Je vous regarde vous lover contre votre père, le couvrir de baisers et lui demander de chanter pour vous, d’empoigner sa guitare et vous hypnotiser avec ses harmonies. Je crois que je suis un peu jalouse, au fond, de ses dons musicaux qui me font tant défaut. Moi, tout ce que j’ai, ce sont les mots. Des mots que vous ne pourrez lire avant plusieurs années, des mots que vous ne voudrez peut-être même jamais lire, parce que soyons honnêtes, qui prendra le temps, dans une génération perpétuellement occupée et en mouvement comme la vôtre, de lire les élucubrations d’une vieille femme ?
Je chante pour vous depuis les premières secondes de votre existence, et même avant ça, quand vous n’habitiez encore que mes pensées. Des berceuses, de vieilles chansons d’amour que j’aurais aimé entendre de la bouche de ma propre mère. Je chante de cette voix criarde qui m’a longtemps valu des moqueries, celle-là même qui m’a fait gagner le surnom d’Atmosphère, crié de ce vieil accent parisien qu’arbore Arletty dans Hôtel Du Nord. Cette voix qui exacerbait les migraines de ma mère, cette voix que je module autant que possible pour qu’elle vous soit douce et réconfortante. Autant que faire se peut.

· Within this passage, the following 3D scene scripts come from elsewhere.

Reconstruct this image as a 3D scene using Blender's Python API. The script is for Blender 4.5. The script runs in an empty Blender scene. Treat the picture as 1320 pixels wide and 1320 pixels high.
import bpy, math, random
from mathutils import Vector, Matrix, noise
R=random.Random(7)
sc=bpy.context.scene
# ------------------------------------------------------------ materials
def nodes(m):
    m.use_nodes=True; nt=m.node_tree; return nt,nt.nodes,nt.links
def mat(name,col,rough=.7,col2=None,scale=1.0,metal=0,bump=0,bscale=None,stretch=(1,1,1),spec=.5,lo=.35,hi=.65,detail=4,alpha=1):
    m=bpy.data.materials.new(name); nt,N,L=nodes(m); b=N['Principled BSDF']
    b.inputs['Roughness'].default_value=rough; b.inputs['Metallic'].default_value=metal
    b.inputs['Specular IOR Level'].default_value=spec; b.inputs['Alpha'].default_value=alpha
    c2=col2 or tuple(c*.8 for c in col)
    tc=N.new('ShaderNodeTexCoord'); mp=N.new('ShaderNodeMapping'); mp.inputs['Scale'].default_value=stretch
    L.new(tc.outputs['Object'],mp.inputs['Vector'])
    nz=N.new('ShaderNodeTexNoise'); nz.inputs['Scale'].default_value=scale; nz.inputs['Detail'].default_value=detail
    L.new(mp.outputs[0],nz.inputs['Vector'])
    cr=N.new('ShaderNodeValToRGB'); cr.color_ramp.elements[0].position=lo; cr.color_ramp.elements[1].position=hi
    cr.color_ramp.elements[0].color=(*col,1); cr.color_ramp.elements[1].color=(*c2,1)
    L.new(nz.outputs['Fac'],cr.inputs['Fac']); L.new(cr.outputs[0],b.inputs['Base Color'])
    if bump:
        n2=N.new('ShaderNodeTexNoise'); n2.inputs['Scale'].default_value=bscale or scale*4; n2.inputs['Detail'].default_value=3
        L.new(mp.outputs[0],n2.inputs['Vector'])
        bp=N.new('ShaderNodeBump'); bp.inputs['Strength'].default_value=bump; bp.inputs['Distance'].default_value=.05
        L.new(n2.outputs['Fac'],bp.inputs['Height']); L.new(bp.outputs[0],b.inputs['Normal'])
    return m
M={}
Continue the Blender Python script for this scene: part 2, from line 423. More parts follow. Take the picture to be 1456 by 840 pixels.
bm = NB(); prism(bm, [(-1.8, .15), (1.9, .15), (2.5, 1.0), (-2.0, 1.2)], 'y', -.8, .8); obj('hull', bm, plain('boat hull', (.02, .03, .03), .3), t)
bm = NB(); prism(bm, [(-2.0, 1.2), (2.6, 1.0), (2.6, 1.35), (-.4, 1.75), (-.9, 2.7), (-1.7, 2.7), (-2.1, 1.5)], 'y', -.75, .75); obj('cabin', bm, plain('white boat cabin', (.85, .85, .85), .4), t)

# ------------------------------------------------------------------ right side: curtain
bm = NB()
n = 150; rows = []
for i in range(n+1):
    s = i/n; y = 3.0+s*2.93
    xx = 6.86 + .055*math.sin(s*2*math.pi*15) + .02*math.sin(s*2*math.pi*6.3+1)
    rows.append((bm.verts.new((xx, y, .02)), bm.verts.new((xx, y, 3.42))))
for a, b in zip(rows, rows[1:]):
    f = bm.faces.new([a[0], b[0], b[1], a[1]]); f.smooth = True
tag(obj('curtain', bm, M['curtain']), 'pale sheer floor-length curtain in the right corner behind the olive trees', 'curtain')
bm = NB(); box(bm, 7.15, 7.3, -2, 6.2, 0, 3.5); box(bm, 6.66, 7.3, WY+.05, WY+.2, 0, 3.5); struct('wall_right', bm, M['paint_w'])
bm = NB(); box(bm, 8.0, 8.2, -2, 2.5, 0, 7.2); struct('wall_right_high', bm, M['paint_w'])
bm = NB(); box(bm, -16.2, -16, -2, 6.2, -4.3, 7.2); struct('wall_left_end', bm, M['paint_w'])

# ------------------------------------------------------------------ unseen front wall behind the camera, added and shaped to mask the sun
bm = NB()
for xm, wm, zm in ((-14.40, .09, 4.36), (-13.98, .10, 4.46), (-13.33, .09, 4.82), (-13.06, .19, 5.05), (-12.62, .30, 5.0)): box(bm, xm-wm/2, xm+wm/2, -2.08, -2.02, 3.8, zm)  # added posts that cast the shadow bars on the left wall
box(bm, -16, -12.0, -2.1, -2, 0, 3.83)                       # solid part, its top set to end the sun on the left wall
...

Je vous regarde pousser, vous étendre au plus haut, tout là-haut vers le soleil, sur la pointe de vos orteils, les bras tendus vers le ciel. Je regarde la Lune iriser vos cheveux, en surligner les contours hirsutes, et je vous vois observer les étoiles, autant que je le faisais à vos âges, les yeux constellés de questions. Je vous entends chantonner les vieux airs comme les nouveaux, et me laisse surprendre par l’harmonie de nos voix. Une jolie petite famille quelques fois à l’unisson lorsqu’elle n’éclate pas à grands coups de canons.
J’aimerais vous épargner les cris, et les aigus de ma voix qui brisent vos petits cœurs fragiles, j’aimerais vous protéger de mes doutes, mes incertitudes qui transforment mes sourires en pleurs discrets. J’aimerais vous cacher ma dépression, que vous ignoriez jusqu’à la définition de ce mot, qu’elle n’ose poser ses yeux sur vous, que jamais vous ne soyez sa proie. J’aimerais que jamais vous n’entrevoyiez mes recoins sombres, ceux dans lesquels je me retranche parfois pour retrouver mon souffle et me sauver de la noyade, ceux qui vomissent un bordel sans nom et sentent le renfermé.
J’aimerais réinventer la famille avec vous. Suivre les traces de son Esprit. En apprécier les facettes multiples, lever le poids des secrets qui embourbe et creuse des failles entre nous, que vous puissiez tout me dire sans jamais craindre mon jugement. Je voudrais que jamais nos liens ne lâchent, pouvoir encore caresser vos cheveux dans des moments de vulnérabilité, vous dire je t’aime sans trembler, sans cette volonté de garder ça pour moi, et surtout, ne jamais cesser de le penser.
Je vous regarde vous pendre à mon cou, entourer mes chevilles de vos bras potelés, tirer sur mes vêtements pour n’avoir jamais à vous séparer de mon odeur, et je ressens une forme de plénitude, un autre sens à cette vie souvent désordonnée, qui me fait enjamber le bazar en espérant ne jamais chuter. Dans mes rêves, vous n’avez pas de visage. Vous êtes tantôt minuscules, tantôt aussi hauts que des buildings, et je ne vois que vos dos, vos cheveux ébouriffés qui n’attendent plus que la paume de ma main.
Et pourtant, petits ou grands, je vous désire tout autant, et ne vous ai jamais autant attendus que maintenant.